FILE: Zimbabwean Pastor Evan Mawarire (2nd R), who organized a 'stay at home' anti-government protest last week, arrives at the Harare Central Police station in Zimbabwe, July 12, 2016.

The United States says it is extremely concerned by the continuing deterioration of the human rights situation in Zimbabwe following the arrest of Pastor Evan Mawarire of #ThisFlag movement and Pastor Phillip Patrick Mugadza.

In a statement, the U.S Embassy in Harare said, “The U.S. Government unequivocally believes in the basic right to freedom of speech and calls on the Government of Zimbabwe to respect the human rights of all Zimbabwean citizens which are enshrined in the constitution.

“We believe that the basic right of Zimbabweans to freedom of speech - be it in public, through print media, or social media - should be protected within and outside Zimbabwe’s borders.”
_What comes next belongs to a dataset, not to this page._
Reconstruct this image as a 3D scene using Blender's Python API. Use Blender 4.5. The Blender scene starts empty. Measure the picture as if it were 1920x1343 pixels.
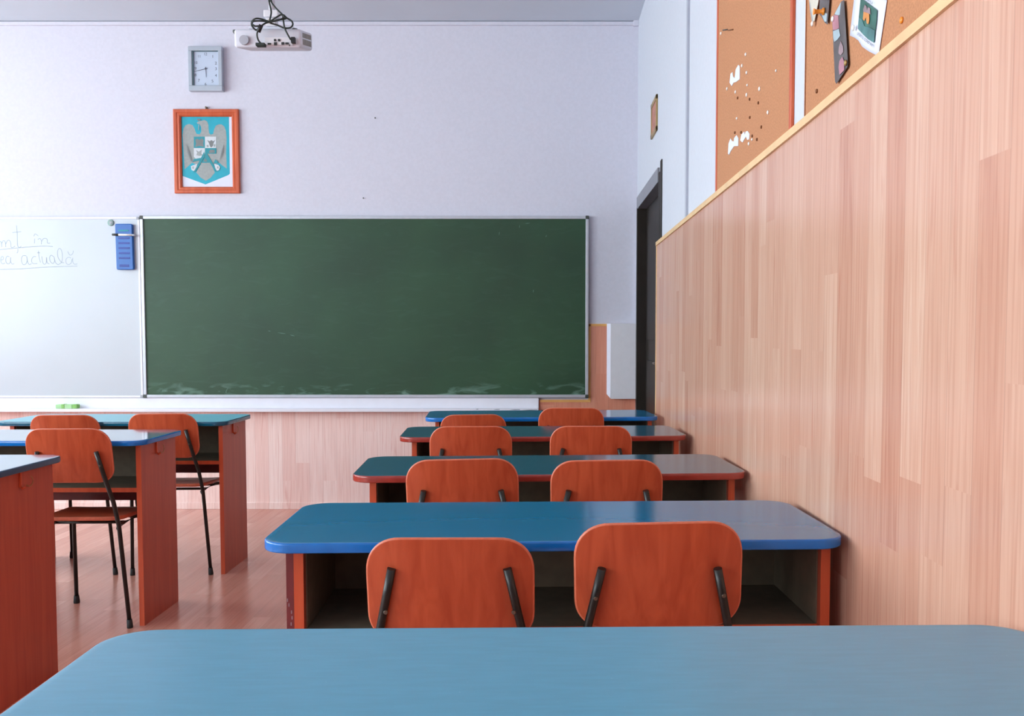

It said they fear that these recent actions will further limit the right of Zimbabweans to exercise their constitutionally-protected freedoms of expression and peaceful assembly, which are similarly protected under Zimbabwe’s international human rights obligations, and are core values of any functioning democracy.

“The U.S. Government also calls on the Government of Zimbabwe to respect the rule of law and legal due process provided by the Constitution.”

Pastor Mawarire was arrested last Wednesday when he arrived in the country following a six-month self-imposed exile. He is facing charges of subverting a constitutionally-elected government. If convicted, he faces up to 20 years in jail.

Mawarire organized massive protest against President Robert Mugabe’s government in July last year urging people to press the government to address the deteriorating social and economic situation in Zimbabwe.

Pastor Mugadza was locked up last month for prophesizing that President Mugabe will die in October this year.